Depreciation Benefits of Cost Segregation and Accelerated Depreciation

by | Sep 15, 2022

Benjamin Franklin was quoted in 1789, “…nothing can be said to be certain, except death and taxes.”  I’m not going to suggest that we can avoid either of these, but I will suggest that investing in real estate through the syndication model can certainly help you kick the tax can down the road especially if you leverage cost segregation and accelerated depreciation.  In this brief article, I’ll walk through two great strategies that real estate investors can use to help decrease their tax burden at least temporarily.

What is Depreciation?

Depreciation is an expense that investors get to count against their income because real estate assets decrease in value over time from wear and tear.  Residential real estate allows you to depreciate the asset over 27.5 years, and commercial real estate allows you to depreciate the asset over 39 years. It’s important to note that the land cannot depreciate so only a portion of the total purchase price can be depreciated.  As an example, let’s say you purchase a $375,000 house, and the land is worth $100,000.  You could then apply $10,000 in depreciation expense against your investment income every year for the next 27.5 years ($375,000 minus the land cost of $100,000 divided by 27.5 years).  If you are personally in a 20% tax bracket, this would save you $2,000 per year in taxes.  Wouldn’t you agree that this is very cool?

What is Cost Segregation?

 A cost segregation study allows you to break the asset down into smaller units that depreciate at a faster rate so you can take advantage of the tax benefits of depreciation sooner.  As an example, carpet and refrigerators might depreciate over 5 years, and appliances and furniture might depreciate over 7 years.  To leverage this strategy, a 3rd party cost segregation special must be contracted to perform the full analysis of the property, but you can clearly see how this would be advantageous to your tax strategies.

What is Accelerated Depreciation – 100% Bonus Depreciation?

The Tax Cuts and Jobs Act of 2017 adjusted the existing tax law to allow an incentive to immediately deduct 100% of the itemized depreciation expense in the first year of ownership versus deducting it over the normal 5-, 7-, or 15-year depreciation periods.  This was a tremendous win for real estate investors, and it provides a unique opportunity for the passive investor to take advantage of tremendous passive losses the first year they invest in an investment through the syndication model.

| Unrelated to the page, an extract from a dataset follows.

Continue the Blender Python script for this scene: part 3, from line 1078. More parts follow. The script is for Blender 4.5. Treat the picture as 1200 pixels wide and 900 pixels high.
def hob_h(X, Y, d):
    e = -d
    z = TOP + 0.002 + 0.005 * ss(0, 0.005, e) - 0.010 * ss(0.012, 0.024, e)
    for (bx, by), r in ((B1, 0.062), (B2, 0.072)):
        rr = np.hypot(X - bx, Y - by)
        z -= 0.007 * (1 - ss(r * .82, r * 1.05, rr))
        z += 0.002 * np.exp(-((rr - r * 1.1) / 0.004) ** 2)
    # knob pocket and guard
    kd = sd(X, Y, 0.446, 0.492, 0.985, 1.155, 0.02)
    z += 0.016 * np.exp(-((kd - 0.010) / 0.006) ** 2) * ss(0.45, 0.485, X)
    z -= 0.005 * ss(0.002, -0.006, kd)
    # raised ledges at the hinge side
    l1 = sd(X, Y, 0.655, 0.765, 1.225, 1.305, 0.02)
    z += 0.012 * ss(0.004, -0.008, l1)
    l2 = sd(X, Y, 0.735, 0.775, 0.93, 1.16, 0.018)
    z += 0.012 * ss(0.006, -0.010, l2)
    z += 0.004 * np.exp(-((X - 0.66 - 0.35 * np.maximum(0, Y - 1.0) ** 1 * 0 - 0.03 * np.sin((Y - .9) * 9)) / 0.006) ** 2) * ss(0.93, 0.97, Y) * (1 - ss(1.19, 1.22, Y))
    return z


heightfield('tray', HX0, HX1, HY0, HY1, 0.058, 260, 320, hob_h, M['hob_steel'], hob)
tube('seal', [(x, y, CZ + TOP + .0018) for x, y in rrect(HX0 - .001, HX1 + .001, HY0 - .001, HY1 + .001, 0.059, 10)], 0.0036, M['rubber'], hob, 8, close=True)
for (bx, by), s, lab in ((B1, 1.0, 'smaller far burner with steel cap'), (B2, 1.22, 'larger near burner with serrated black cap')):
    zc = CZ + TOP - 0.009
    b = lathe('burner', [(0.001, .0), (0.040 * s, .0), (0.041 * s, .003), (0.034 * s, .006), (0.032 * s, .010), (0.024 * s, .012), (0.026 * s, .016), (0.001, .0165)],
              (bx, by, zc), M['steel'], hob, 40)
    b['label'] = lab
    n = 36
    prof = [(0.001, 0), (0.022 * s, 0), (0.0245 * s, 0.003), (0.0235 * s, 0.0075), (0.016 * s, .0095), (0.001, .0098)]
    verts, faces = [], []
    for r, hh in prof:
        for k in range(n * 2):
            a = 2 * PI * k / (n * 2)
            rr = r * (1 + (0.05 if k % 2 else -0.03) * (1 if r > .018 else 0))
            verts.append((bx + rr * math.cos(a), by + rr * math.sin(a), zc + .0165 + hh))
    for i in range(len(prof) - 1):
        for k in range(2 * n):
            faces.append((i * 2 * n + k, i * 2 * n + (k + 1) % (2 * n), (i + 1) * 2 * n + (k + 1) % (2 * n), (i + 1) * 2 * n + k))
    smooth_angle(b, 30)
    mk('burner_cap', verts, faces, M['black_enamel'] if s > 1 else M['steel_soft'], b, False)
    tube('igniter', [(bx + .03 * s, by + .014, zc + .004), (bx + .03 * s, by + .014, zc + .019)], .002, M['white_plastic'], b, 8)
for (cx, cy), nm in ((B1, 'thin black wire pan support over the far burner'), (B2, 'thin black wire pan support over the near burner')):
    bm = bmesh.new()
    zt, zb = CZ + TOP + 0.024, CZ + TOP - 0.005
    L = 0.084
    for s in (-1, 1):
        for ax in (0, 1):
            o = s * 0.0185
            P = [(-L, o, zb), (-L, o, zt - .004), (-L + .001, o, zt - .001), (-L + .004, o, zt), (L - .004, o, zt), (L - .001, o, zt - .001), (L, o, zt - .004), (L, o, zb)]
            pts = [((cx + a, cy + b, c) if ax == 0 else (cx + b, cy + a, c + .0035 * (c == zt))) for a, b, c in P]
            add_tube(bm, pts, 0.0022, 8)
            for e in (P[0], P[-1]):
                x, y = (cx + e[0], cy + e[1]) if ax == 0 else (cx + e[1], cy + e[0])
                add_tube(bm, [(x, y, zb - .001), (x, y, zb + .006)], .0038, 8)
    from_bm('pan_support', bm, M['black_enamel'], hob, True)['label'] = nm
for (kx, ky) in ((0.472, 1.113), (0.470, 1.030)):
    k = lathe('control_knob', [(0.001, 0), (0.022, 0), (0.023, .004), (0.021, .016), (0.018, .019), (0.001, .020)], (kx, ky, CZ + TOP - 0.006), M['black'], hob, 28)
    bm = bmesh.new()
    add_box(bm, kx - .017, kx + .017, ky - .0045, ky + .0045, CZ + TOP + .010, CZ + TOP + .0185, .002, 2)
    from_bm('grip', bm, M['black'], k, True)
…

In the same example as above ($375,000 house with land worth $100,000), your depreciation expense could be closer to $100,000 in the first year compared to the $10,000 per year for $27.5 years.  Imagine the tax savings you could have at the end of the year in this scenario.  Now, imagine what that could look like if you were buying $20MM or $50MM apartment complexes.

Please note that the example above is shared just to show the power of this strategy, not to suggest any specific tax guidance for you personally.  I am not a tax professional, and this is not intended as tax advice.  I do, however, encourage you to work with your tax advisor to see how these strategies can work for your unique situation.